June 1998, Sydney is a short narrative about a Chinese Indonesian woman living in Australia whose family moves in with her after anti-Chinese riots in Indonesia force them out of their home. Her white girlfriend then dumps her for being unwilling to come out to her family, hurling a racist insult as a parting remark.

Many people seem to have found it resonant and moving, so I'm a bit of an outlier here; my opinion should probably be taken with a grain of salt. But to me, the 500-word limit of the Twiny Jam did this narrative a disservice. You get very little background on the main character, her relationship with her family, or her relationship with her girlfriend; the player is more or less launched straight into a conversation with the girlfriend that escalates from "hello" to total bridge-burning in the space of three or four exchanges. (I also couldn't really tell where on the scale of "blindsided" to "long aware that something like this was coming" the PC was in all this.) Then there's a brief scene with the family watching television coverage of the riots; then it's over.
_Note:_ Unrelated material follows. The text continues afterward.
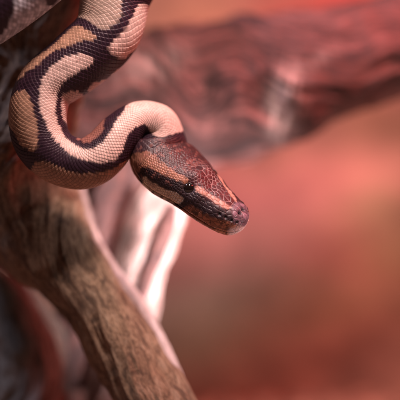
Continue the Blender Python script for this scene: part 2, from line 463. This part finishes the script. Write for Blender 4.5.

I can feel bad for the character in the abstract; it is clear that she's dealing with a lot. I can fill in some of the emotional blanks from personal or secondhand experience (and others would be able to fill in even more). But to me, this 500-word vignette doesn't paint a clear picture of a person or a situation or a particular tangle of emotions; it's just a series of events moved through so briskly and with so little detail that it's hard to really feel the emotional punch.